What would Mantle have been like with a miracle elixir that let him come back from injuries? What would Maris have been like (it wasn’t just the bad taste of public reaction that led him to retire seven years later – he only played two full seasons after he broke Ruth’s record)? Or Albert Belle? Or every sore-armed pitcher whom McGwire faced, or faced at less than full strength, or would never face at all?
If something improper, immoral, illegal, or unethical was used by Mark McGwire to get himself back on the field, and if it really did nothing whatsoever to add enough power to get transform just thirty of what had been his fly ball outs, into the stands each year – it, by itself, was a performance-enhancing drug.
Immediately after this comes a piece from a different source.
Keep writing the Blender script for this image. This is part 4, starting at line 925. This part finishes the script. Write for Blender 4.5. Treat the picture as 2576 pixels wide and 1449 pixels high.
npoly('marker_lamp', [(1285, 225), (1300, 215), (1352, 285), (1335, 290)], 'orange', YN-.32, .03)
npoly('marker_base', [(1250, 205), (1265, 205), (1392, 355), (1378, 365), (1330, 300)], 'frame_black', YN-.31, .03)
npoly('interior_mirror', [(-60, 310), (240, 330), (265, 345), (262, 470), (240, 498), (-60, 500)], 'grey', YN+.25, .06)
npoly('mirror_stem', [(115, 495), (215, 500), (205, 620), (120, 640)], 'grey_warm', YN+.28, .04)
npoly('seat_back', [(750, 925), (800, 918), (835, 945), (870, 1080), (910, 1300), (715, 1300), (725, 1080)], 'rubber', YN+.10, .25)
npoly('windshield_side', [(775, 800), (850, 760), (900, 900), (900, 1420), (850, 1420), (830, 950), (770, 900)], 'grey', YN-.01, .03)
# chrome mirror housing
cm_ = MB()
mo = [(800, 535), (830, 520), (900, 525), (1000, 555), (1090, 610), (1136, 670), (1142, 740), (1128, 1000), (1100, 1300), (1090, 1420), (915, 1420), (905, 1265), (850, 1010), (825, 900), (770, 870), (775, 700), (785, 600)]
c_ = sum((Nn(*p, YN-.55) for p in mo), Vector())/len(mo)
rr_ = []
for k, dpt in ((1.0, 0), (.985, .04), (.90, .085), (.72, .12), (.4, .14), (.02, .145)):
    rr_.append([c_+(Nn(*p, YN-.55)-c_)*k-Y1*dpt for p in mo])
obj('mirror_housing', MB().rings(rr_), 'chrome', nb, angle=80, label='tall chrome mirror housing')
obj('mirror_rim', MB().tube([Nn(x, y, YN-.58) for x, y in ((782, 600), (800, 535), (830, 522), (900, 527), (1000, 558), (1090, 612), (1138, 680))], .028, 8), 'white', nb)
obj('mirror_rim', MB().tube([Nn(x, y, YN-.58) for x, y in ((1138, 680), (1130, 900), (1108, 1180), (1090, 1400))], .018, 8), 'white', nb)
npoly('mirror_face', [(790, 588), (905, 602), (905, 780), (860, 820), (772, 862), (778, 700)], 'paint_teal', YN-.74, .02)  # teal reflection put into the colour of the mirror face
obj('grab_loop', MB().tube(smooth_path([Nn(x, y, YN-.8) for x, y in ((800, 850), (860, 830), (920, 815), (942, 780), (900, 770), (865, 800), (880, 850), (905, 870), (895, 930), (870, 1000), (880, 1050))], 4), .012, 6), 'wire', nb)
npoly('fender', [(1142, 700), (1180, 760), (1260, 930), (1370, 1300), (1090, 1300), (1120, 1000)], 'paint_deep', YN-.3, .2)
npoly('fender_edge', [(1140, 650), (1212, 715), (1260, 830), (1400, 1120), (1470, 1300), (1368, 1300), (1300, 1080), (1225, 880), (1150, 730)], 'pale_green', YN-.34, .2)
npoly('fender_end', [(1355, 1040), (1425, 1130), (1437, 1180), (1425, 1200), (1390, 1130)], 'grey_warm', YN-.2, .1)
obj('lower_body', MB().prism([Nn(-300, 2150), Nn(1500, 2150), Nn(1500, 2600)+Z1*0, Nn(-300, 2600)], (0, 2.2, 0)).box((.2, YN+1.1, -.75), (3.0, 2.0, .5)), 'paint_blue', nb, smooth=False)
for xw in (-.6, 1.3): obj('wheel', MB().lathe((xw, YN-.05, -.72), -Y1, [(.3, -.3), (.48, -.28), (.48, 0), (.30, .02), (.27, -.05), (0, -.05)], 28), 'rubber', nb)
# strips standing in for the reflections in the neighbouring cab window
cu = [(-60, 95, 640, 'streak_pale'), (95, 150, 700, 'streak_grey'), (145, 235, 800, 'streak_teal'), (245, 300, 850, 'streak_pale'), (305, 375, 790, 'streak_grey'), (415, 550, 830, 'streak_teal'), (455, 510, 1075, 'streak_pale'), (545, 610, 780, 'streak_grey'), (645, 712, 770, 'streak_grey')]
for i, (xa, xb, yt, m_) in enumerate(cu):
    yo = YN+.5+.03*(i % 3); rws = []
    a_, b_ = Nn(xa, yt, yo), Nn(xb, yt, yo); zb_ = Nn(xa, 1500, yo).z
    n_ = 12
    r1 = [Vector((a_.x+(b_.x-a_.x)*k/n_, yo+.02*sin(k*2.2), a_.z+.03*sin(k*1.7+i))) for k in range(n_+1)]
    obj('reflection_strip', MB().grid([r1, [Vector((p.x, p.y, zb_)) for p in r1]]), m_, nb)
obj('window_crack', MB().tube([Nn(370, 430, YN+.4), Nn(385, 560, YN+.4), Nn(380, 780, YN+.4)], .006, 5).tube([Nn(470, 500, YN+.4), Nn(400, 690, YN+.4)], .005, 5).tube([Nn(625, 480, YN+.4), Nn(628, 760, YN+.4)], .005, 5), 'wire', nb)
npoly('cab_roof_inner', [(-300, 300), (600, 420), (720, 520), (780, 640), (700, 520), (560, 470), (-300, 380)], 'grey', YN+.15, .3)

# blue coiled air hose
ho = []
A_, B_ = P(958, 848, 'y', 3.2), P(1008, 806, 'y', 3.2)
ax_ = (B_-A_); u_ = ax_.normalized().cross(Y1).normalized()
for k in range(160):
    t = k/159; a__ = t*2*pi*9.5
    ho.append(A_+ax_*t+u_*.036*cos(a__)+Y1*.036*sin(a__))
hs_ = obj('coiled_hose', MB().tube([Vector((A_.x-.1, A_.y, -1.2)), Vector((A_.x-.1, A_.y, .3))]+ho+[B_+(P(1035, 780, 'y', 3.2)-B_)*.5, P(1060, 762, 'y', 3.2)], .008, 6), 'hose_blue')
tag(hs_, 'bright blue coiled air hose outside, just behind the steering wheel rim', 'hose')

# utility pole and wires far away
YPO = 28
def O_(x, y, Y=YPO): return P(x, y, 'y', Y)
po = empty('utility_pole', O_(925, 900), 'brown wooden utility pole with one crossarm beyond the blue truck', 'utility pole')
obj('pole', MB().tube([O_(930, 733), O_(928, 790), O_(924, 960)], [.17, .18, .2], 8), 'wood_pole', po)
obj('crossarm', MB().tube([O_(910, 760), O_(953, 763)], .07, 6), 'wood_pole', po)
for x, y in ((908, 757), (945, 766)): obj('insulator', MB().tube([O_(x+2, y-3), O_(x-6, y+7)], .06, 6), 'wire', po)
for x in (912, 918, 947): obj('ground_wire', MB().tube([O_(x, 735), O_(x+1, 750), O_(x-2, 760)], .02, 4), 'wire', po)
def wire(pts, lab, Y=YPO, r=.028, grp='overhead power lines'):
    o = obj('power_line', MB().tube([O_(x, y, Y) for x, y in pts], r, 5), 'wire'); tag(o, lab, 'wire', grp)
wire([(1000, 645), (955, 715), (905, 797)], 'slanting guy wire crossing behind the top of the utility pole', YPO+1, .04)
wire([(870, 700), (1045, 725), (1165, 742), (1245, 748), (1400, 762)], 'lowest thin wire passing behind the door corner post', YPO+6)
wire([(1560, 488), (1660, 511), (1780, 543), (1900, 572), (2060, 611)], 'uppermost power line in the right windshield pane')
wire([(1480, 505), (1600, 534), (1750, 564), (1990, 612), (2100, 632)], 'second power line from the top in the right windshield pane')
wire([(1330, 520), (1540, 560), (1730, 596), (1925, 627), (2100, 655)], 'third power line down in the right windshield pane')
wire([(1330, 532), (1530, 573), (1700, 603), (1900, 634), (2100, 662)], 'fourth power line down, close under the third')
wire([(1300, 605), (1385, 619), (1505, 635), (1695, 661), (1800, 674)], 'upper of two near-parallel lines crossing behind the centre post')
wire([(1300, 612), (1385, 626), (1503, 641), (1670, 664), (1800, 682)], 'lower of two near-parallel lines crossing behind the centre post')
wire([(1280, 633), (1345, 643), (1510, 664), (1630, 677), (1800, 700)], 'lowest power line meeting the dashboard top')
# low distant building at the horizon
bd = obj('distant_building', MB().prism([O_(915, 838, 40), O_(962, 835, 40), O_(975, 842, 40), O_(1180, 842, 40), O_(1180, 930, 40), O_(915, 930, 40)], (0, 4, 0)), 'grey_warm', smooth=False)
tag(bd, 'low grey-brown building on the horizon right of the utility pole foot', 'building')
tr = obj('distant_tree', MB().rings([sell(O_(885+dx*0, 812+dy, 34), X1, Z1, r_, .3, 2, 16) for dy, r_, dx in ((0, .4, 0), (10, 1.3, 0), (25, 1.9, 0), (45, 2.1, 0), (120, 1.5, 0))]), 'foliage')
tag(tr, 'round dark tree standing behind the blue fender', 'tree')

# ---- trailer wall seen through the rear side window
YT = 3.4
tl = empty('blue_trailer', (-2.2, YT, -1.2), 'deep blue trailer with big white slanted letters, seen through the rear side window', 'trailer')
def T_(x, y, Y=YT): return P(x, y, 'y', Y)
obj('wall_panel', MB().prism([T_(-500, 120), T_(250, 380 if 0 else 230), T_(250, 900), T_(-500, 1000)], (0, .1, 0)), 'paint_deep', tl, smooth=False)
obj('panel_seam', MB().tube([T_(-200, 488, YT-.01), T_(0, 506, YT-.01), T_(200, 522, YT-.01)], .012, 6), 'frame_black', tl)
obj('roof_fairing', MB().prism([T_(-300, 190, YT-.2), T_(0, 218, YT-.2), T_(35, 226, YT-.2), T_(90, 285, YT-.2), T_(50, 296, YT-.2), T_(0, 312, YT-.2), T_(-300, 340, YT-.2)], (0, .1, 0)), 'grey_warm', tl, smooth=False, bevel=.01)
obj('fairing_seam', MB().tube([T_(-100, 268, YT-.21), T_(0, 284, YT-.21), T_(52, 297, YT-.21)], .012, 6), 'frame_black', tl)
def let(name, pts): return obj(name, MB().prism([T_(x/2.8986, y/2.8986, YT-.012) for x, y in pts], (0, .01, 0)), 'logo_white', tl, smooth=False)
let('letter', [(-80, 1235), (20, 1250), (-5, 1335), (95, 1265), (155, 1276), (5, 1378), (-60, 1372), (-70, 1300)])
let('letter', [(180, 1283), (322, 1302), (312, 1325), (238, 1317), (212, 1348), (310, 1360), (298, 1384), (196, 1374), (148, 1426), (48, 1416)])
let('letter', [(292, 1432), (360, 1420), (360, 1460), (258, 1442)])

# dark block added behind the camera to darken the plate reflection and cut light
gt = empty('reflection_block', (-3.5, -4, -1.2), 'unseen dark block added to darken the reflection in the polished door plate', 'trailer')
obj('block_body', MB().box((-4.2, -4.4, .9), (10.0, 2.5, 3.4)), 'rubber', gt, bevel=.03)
In some ways it becomes even more of a performance-enhancing drug: it didn’t just improve what he did from, say, 40 to 70.
It increased it from 0 to 70.
Plug: we’ll deconstruct parts of the MLB Network interview with McGwire, tonight on Countdown.
UPDATE: You’ll notice a comment comparing the euphoria effects of amphetamines to the hypothetical effects of steroids as McGwire misunderstands them. Clearly I wasn’t explicit enough, so consider that the sentence I wrote above, “What would Mantle have been like with a miracle elixir that let him come back from injuries?” as actually reading, “What would Mantle have been like with a miracle elixir that let him come back healthy from injuries, as opposed to a drug that temporarily left him too stoned and/or strung out to care.”
Also, “FAIL”? When did the condescending use of this word as an argument-ender jump the shark, 2006 or 2005?